Attachments: Just Relax

July 6th, 2009

It’s strange how often I hear variations of the question, “If attachment causes suffering, does that mean we’re not supposed to have goals?” I often tell people that there is no Buddhist commandment, “Thou shalt never have any attachments whatsoever.” That’s not why the Buddha taught about attachment’s role in suffering.

Maybe it would help to change the terms we use: rather than saying “end attachment,” say “relax attachment.” It’s your karma to be alive here and now, so maybe your role in this lifetime is not to become a forest monk with no attachments; maybe it’s to be a 21st-century person who is able to relax those attachments.

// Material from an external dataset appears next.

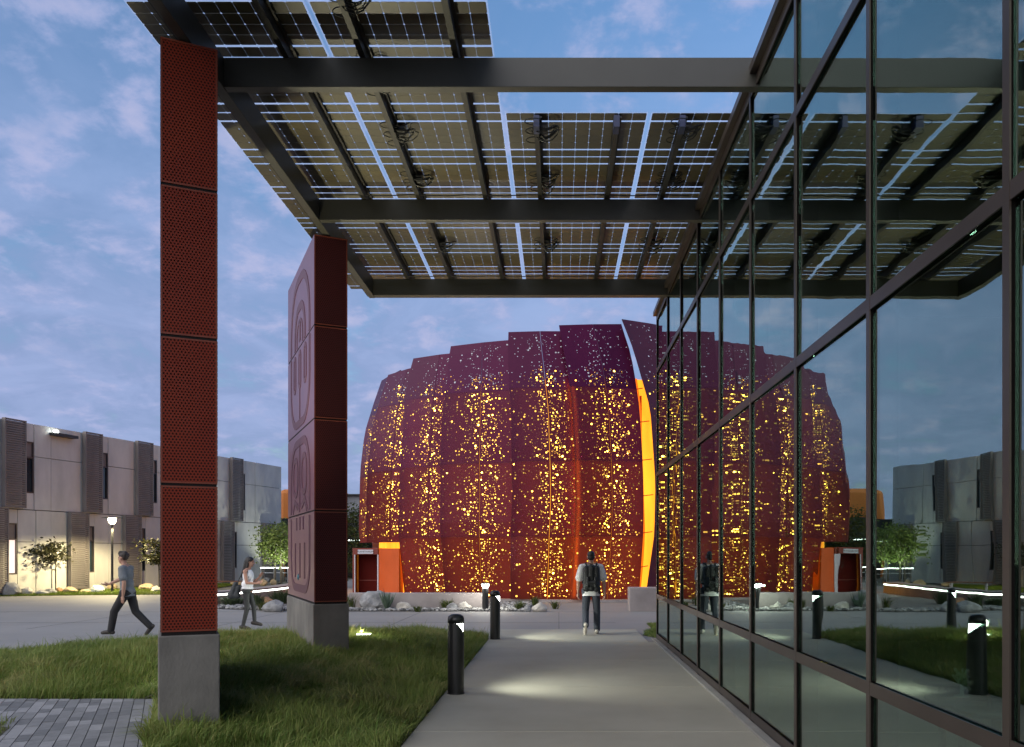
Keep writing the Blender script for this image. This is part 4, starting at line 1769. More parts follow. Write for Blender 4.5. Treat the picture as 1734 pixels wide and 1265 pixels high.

Of course we still have the same resistance to relaxing attachment. Many of us often don’t like to relax. We think that if we relax for just a moment, we’ll lose everything we worked for. But the truth is that we can’t get everything we desire, and getting desires fulfilled often just leads to more desires. You succeed at getting As in middle school, so you think you’re entitled to As in high school, and then As in a university. There’s no point where you can say, “I’ve succeeded,” and relax. So we live in continual panic, because we never relax our attachments.

We relax our attachments by playing them like a game. It’s fun to win, but it’s not the end of the world if I don’t. I’d like to have success, and I’ll take the logical steps that I predict will lead to success, but if I don’t succeed, it doesn’t mean there’s something wrong with the world or wrong with me. And because so much of our success is compared with others–I want good grades so that I can get into a better school than you–when we relax, we can be happy for people who are more successful than we are. I didn’t get that job, but someone else did, and I’m happy, because there’s no way we could both get it.

And maybe it helps to think of the opposing attachment. If you want to lose weight, contemplate the idea of relaxing your attachment to high-calorie foods. If you want to learn well at school, contemplate relaxing your attachment to leisure activities that cut into your study time.